Although the Oklahoma City bombing was the work of native-born Americans, it prompted a counter-terrorism bill in 1996 that focused on international terrorism. Kamal Nawash, former legal counsel to the American-Arab Anti-discrimination Committee, argues that this bill, in its tolerance of secret evidence against non-US citizens (most of them Muslims) and its criminalisation of peaceful activity such as humanitarian fund-raising, has undermined the Constitution and threatened civil rights without producing any gains in the fight against terrorism.
The imagery of terrorism is the subject of our next contribution, by Beau Grosscup of California State University. He says that US policymakers and opinion formers have fostered among the American public the notion of “terrorism-at-a-distance”, according to which terrorism is essentially a product of the foreign “other”. Grosscup details the ways in which this imagery of “terrorism-at-a-distance” serves the interests of US power.
In the immediate aftermath of the Oklahoma bombing, the US media rushed to point the finger, incorrectly, at Arabic or Islamic perpetrators. In the minds of many Americans, there is an almost reflex association between terrorism and Islam. Yahya R. Kamalipour of Purdue University Calumet, Indiana, describes the negative stereotyping of Muslims and Middle Easterners in the US media, both news and entertainment, that encourages such pernicious identification.
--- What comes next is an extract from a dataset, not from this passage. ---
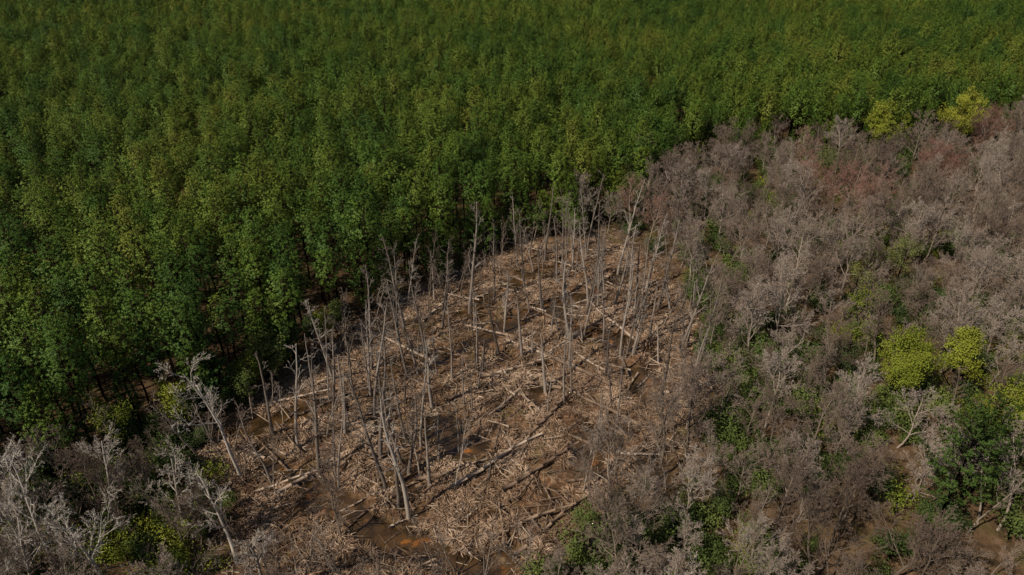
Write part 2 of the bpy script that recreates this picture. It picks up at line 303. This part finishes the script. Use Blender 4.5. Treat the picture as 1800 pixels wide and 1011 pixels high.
for i,(px,py,v) in enumerate(pos):
    sc=random.uniform(.85,1.08); put('dead_tree',SN[v],px,py,sc=random.uniform(.75,1.15),sz=sc,rot=(random.gauss(0,.03),random.gauss(0,.03)))
n=0
while n<85:
    px,py=random.uniform(-28,28),random.uniform(56,120)
    if clr(np.array([px]),np.array([py]))[0]<0 or random.random()>(py-30)/80 or vn(px,py,8,41)<.42: continue
    n+=1; put('dead_tree',SN[random.randrange(8)],px,py,sc=random.uniform(.5,.85),sz=random.uniform(.3,.95),rot=(random.gauss(0,.05),random.gauss(0,.05)))
for i,(px,py,h) in enumerate([(-31.7,59,16),(-46,46,15),(-41,50,13),(-37,42,14),(-28,47,11),(-52,50,14),(-56,47,13),(-34,50,12),(-43,40,14),(-24,43,11)]):
    g=np.random.default_rng(600+i); sp=[(8,8,.36,.62,.42,.03),(5,6,.5,.6,.2,.08),(3,6,.5,.6,.2,.05),(2,5,.5,.6,.2,.0),(1,0,0,0,0,0)]
    out=[]; grow(g,np.array([0,0,-.4]),nrm(np.array([g.normal()*.08,g.normal()*.05,1.])),h,.23,0,sp,out,wob=.07); put('bleached_tree',treemesh('bleached_tree',out,[M_white,M_white],rmin=.011),px,py,rz=0)
def logmesh(seed,L,r):
    g=np.random.default_rng(seed); mb=MB(); n=6; p=np.array([-L/2,0,r*.8]); d=np.array([1.,0,0]); sg=[]
    for i in range(n):
        d=nrm(d+g.normal(size=3)*[.02,.07,.02]); q=p+d*L/n; sg.append((*p,*q,r*(1-.5*i/n),r*(1-.5*(i+1)/n))); p=q
    tubes(mb,sg,8,0,caps=True); st=[]
    for k in range(7):
        i=g.integers(1,n); a=g.uniform(-1.2,1.2); b=np.array(sg[i][:3]); e=b+np.array([.5,math.sin(a),abs(math.cos(a))*.7])*g.uniform(.3,1.6); st.append((*b,*e,r*.25,r*.1))
    tubes(mb,st,4,0); return mb.mesh('fallen_log',[M_log])
LG=[logmesh(700+i,l,r) for i,(l,r) in enumerate([(9,.23),(12,.24),(6,.21),(4.5,.18),(14,.27),(7,.16),(10,.17)])]
logs=[(2,66,1.0,1),(6,71,.9,0),(9,66,2.4,0),(-2,62,.75,4),(3.5,60.5,.7,1),(11,72,2.5,4),(-1,52,1.6,2),(-7,60,.3,0),(4,84,2.6,1),(8,80,2.5,4),(-5,75,.4,0),(1,77,2.9,1)]
for px,py,a,v in logs: put('fallen_log',LG[v],px,py,rz=a,dz=.15)
n=0
while n<280:
    px,py=random.uniform(-34,27),random.uniform(44,118); s=clr(np.array([px]),np.array([py]))[0]
    if s<.5: continue
    n+=1; put('fallen_log',LG[random.randrange(7)],px,py,rz=random.choice([random.gauss(.75,.25),random.gauss(.7,.35),random.gauss(2.5,.3),random.uniform(0,3.1)]),sc=random.uniform(.35,.95),rot=(0,random.gauss(0,.03)),dz=.12)
for nme,px,py,H,R,m,sd,kw in SP: put(nme,leafy(sd,H,R,m,name=nme,**kw),px,py)
put('pine_tree',pine(820,H=16,R=4.0,cb=.3,dens=1.1,nm=M_dkpine,pw=2.),44.5,50.5); put('pine_tree',pine(821,H=14,R=3,cb=.3,nm=M_dkpine,pw=2.),50,55)
# ---------------------------------------------------------------- ground
def axis(fine0,fine1,st,lo,hi):
    a=list(np.arange(fine0,fine1,st)); s=st;v=fine0
    L=[]
    while v>lo: s*=1.18; v-=s; L.append(v)
    R=[];s=st;v=a[-1]
    while v<hi: s*=1.18; v+=s; R.append(v)
    return np.array(L[::-1]+a+R)
ax=axis(-50,45,.33,-4000,4000); ay=axis(36,124,.33,-4000,4500); GX,GY=np.meshgrid(ax,ay); Z=gh(GX,GY)
nx,ny=len(ax),len(ay); mb=MB(); i=np.arange(nx-1)[None]+np.arange(ny-1)[:,None]*nx; F=np.stack([i,i+1,i+1+nx,i+nx],-1).reshape(-1,4)
mb.add(np.stack([GX,GY,Z],-1).reshape(-1,3),F)
def gmat():
    m=bpy.data.materials.new('swamp_floor'); m.use_nodes=True; nt=m.node_tree;N=nt.nodes;L=nt.links; b=N['Principled BSDF']; b.inputs['Roughness'].default_value=.9; b.inputs['Specular IOR Level'].default_value=.15
    g=N.new('ShaderNodeNewGeometry')
    def nz(sc,det=5):
        n=N.new('ShaderNodeTexNoise'); n.inputs['Scale'].default_value=sc;n.inputs['Detail'].default_value=det;n.inputs['Roughness'].default_value=.7; L.new(g.outputs['Position'],n.inputs['Vector']); return n.outputs['Fac']
    def ramp(f,cs):
        r=N.new('ShaderNodeValToRGB'); e=r.color_ramp.elements
        while len(e)<len(cs): e.new(.5)
        for k,(p,c) in enumerate(cs): e[k].position=p;e[k].color=(*c,1)
        L.new(f,r.inputs[0]); return r.outputs[0]
    def mix(f,a,c):
        q=N.new('ShaderNodeMix');q.data_type='RGBA'; L.new(f,q.inputs[0]);L.new(a,q.inputs[6]);L.new(c,q.inputs[7]);return q.outputs[2]
    c1=ramp(nz(1.7,7),[(.34,(.045,.024,.012)),(.46,(.105,.056,.028)),(.58,(.18,.10,.053)),(.70,(.33,.215,.135))])
    c2=ramp(nz(.9,7),[(.3,(.035,.023,.012)),(.5,(.10,.06,.03)),(.7,(.17,.105,.06))])
    c3=ramp(nz(.5,4),[(.35,(.035,.022,.01)),(.65,(.08,.045,.022))])
    a=N.new('ShaderNodeAttribute');a.attribute_name='zone'; sp=N.new('ShaderNodeSeparateColor');L.new(a.outputs['Color'],sp.inputs[0])
    c=mix(sp.outputs[0],c2,c1); c=mix(sp.outputs[1],c,c3)
    gr=ramp(nz(.22,6),[(.52,(0,0,0)),(.66,(.5,.5,.5))]); gc=N.new('ShaderNodeRGB');gc.outputs[0].default_value=(.085,.082,.02,1); c=mix(gr,c,gc.outputs[0])
    mm=N.new('ShaderNodeMath'); L.new(sp.outputs[2],mm.inputs[0]); mm.operation='MULTIPLY'; mm.inputs[1].default_value=.8
    dk=N.new('ShaderNodeRGB');dk.outputs[0].default_value=(.055,.032,.015,1); c=mix(mm.outputs[0],c,dk.outputs[0])
    L.new(c,b.inputs['Base Color'])
    bp=N.new('ShaderNodeBump');bp.inputs['Strength'].default_value=.8;bp.inputs['Distance'].default_value=.15;L.new(nz(4,6),bp.inputs['Height']);L.new(bp.outputs[0],b.inputs['Normal'])
    return m
me=mb.mesh('ground',[gmat()],smooth=True)
col=me.color_attributes.new('zone','FLOAT_COLOR','POINT'); sc_=clr(GX,GY)+3*(vn(GX,GY,4,30)-.5)
A=np.zeros((ny,nx,4)); A[...,0]=np.clip((sc_+1.5)/3,0,1); A[...,1]=np.clip((GY-yb(GX))/3,0,1); A[...,2]=np.clip((WZ+.2-Z)/.2,0,1); A[...,3]=1
col.data.foreach_set('color',A.reshape(-1)); o=bpy.data.objects.new('ground',me); S.collection.objects.link(o)
# water
m=bpy.data.materials.new('swamp_water'); m.use_nodes=True; N=m.node_tree.nodes;L=m.node_tree.links;b=N['Principled BSDF']; b.inputs['Roughness'].default_value=.12
n=N.new('ShaderNodeTexNoise'); n.inputs['Scale'].default_value=.45;n.inputs['Detail'].default_value=6; g=N.new('ShaderNodeNewGeometry');L.new(g.outputs['Position'],n.inputs['Vector'])
r=N.new('ShaderNodeValToRGB'); e=r.color_ramp.elements; e[0].position=.42;e[0].color=(.035,.021,.009,1);e[1].position=.63;e[1].color=(.08,.043,.017,1); x3=e.new(.77); x3.color=(.42,.14,.02,1)
L.new(n.outputs['Fac'],r.inputs[0]);L.new(r.outputs[0],b.inputs['Base Color'])
mb=MB(); mb.add([(-44,36,WZ),(32,36,WZ),(32,124,WZ),(-44,124,WZ)],[[0,1,2,3]]); o=bpy.data.objects.new('swamp_water',mb.mesh('swamp_water',[m])); S.collection.objects.link(o)
# ---------------------------------------------------------------- light, sky
AZ=math.radians(232); EL=math.radians(45)
sv=Vector((math.sin(AZ)*math.cos(EL),math.cos(AZ)*math.cos(EL),math.sin(EL)))
ld=bpy.data.lights.new('sun','SUN'); ld.energy=5.0; ld.angle=math.radians(.5); ld.color=(1,.915,.79); lo=bpy.data.objects.new('sun',ld); lo.rotation_euler=sv.to_track_quat('Z','Y').to_euler(); S.collection.objects.link(lo)
w=bpy.data.worlds.new('World'); S.world=w; w.use_nodes=True; N=w.node_tree.nodes; sk=N.new('ShaderNodeTexSky'); sk.sky_type='NISHITA'; sk.sun_disc=False; sk.sun_elevation=EL; sk.sun_rotation=AZ
w.node_tree.links.new(sk.outputs[0],N['Background'].inputs[0]); N['Background'].inputs[1].default_value=.068
cd=bpy.data.cameras.new('camera'); cd.sensor_width=36; cd.lens=36/(2*900/1216); cd.clip_end=9000; cd.clip_start=1; co=bpy.data.objects.new('camera',cd); co.location=(0,0,60); co.rotation_euler=(math.radians(60),0,0); S.collection.objects.link(co); S.camera=co
S.view_settings.view_transform='Standard'; S.view_settings.look='None'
US policy with regard to Middle East terrorism is criticised by Stephen Zunes of the University of San Francisco. He says that the United States has tended to encourage such terrorism by its support for the state terrorism of its allies in the region, and by its own involvement in acts of terrorism against its perceived enemies. He recommends a number of policy changes whereby the United States can help minimise the injustice and repression that breed terrorism.
Most discussions of Middle East terrorism focus on political violence by Islamist and Palestinian groups. Terrorism by Zionist and Israeli extremists is often under-reported, even though it constitutes a serious threat to the prospects of Middle East peace. Editor and journalist Allan C. Brownfeld looks at the long and continuing history of Jewish/Zionist terrorism.
In its efforts to combat terrorism, the international community has increasingly adopted a law‑enforcement approach that regards terrorism purely as crime and ignores the social and political contexts in which political violence arises. Sanjib Baruah of Bard College, New York, maintains that this narrowly legalistic stance is severely limiting and that utilising the tools of conflict resolution would greatly improve the prospects of reducing terrorism.
Our final contribution, by Christopher L. Blakesley of Louisiana State University, is a historically wide-ranging examination of the various rationales that have been used to excuse terrorist and counter-terrorist violence against the innocent. Drawing in particular on the insights of Albert Camus, Blakesley concludes that such violence can never be justified.